Ankeny's New Airport

ANKENY'S NEW AIRPORT Economic development effort prospers, centered around a new GA airport by John F. Infanger ANKENY, IA - Ten years ago, a drive north of Des Moines revealed farmland and little else. Today, the exit off I-35 to...


ANKENY'S NEW AIRPORT

Economic development effort prospers, centered around a new GA airport
by John F. Infanger

ANKENY, IA - Ten years ago, a drive north of Des Moines revealed farmland and little else. Today, the exit off I-35 to Ankeny leads one to malls, industrial development, and a vibrant general aviation airport, which have all come about as the result of a concerted economic development program put together by Polk County and the cities of Ankeny, Altoona, and Bondurant.

Dave Joens
Jeff Denniston
Dave Joens, transportation planning Manager
Jeff Denniston, Exec 1 Aviation director of business development

For this article, representatives of Ankeny, the county, local businesses, the Iowa DOT, and the fixed base operator all gathered to tell the Ankeny Regional Airport story. The group even included a weatherman from the CBS affiliate in Des Moines who bases his aircraft here and often promotes aviation during his broadcasts.

According to officials, the airport initiative actually began in 1973 when a regional authority was exploring a site to possibly replace Des Moines International Airport, for which Ankeny Regional today serves as a reliever. While that initiative eventually died, officials in Ankeny and Polk County saw the potential for a general aviation airport that could be a central element in future economic development. In the mid-80s, the Ankeny Industrial Development Corporation commissioned a feasibility study to be conducted by Jerry Searle, a senior project planner with Snyder & Associates.

Explains Jeff Segin, the former Ankeny city manager and longtime airport authority member, "From an economic development perspective, we knew it would be a good thing not only for Ankeny but for northeastern Polk County. That report was very positive, and it evolved into a formal master plan which was submitted and the project was subsequently approved by the Federal Aviation Administration."

Segin says that FAA has pumped some $12 million into the airport. "The state was an important player as well," he says, "and initially funded some $1.1 million in infrastructure out here to get the ball rolling."

Locally, the project came to fruition because of a multi-tiered jurisdictional approach, say officials. Polk County and the three cities agreed to levy property taxes (15 cents/$1,000) that remain in effect today to fund the airport's operation.

Says Searle, "The multi-tiered approach was a key factor in the success of the airport.
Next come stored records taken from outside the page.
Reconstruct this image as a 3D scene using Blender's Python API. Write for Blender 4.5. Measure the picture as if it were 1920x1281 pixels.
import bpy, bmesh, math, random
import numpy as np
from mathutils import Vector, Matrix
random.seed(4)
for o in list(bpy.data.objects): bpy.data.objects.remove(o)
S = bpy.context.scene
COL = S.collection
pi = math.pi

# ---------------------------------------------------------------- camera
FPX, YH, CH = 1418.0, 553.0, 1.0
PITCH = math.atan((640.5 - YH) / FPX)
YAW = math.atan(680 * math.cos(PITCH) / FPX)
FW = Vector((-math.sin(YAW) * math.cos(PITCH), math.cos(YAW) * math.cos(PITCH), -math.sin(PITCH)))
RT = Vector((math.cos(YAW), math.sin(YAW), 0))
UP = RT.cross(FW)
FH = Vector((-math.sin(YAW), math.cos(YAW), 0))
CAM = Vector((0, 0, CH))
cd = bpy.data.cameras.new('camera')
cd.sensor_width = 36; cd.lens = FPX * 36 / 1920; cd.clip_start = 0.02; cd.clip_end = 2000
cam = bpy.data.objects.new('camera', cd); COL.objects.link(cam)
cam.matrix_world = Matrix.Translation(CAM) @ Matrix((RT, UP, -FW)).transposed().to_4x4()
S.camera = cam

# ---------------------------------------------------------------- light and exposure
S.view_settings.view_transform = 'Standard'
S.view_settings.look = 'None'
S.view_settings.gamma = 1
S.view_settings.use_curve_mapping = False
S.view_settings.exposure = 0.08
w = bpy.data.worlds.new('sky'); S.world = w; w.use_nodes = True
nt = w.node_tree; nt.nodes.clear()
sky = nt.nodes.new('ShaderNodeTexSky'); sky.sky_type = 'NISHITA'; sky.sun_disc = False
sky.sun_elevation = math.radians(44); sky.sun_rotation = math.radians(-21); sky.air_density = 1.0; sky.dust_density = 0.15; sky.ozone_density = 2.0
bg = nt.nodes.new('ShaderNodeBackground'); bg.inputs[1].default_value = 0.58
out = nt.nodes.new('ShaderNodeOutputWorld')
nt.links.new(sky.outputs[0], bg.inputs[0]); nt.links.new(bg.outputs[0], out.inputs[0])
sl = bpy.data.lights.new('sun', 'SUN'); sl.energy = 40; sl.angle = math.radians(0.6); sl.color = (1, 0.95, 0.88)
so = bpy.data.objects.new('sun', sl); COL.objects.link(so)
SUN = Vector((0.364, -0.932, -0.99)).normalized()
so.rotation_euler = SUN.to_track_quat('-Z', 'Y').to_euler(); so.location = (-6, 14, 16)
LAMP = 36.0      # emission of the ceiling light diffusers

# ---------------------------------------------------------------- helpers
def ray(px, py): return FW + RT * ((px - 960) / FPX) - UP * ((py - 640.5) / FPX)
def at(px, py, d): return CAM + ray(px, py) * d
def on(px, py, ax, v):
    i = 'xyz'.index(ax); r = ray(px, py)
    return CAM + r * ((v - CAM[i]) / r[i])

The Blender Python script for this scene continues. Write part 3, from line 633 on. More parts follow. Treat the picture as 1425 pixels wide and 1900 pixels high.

Otherwise, it probably would have been a difficult thing to get accomplished."

According to Segin, state law allows the independent Polk County Airport Authority, which operates the airport, to levy as much as 27 cents per $1,000 valuation, but a self-imposed limit of 15 cents was enacted when the authority was created.

Comments Dr. Ken Sand, current authority chairman, "With multiple jurisdictions, everybody comes to the table with different interests, but overall it's been good for the area. Altoona has elected to opt out of the authority once the initial bonds are paid off (in 2004). They were a big part of the development and a big part of the initial success, but now as they look at it they probably think it's going to continue without their 15 cents and perhaps they should invest that money elsewhere."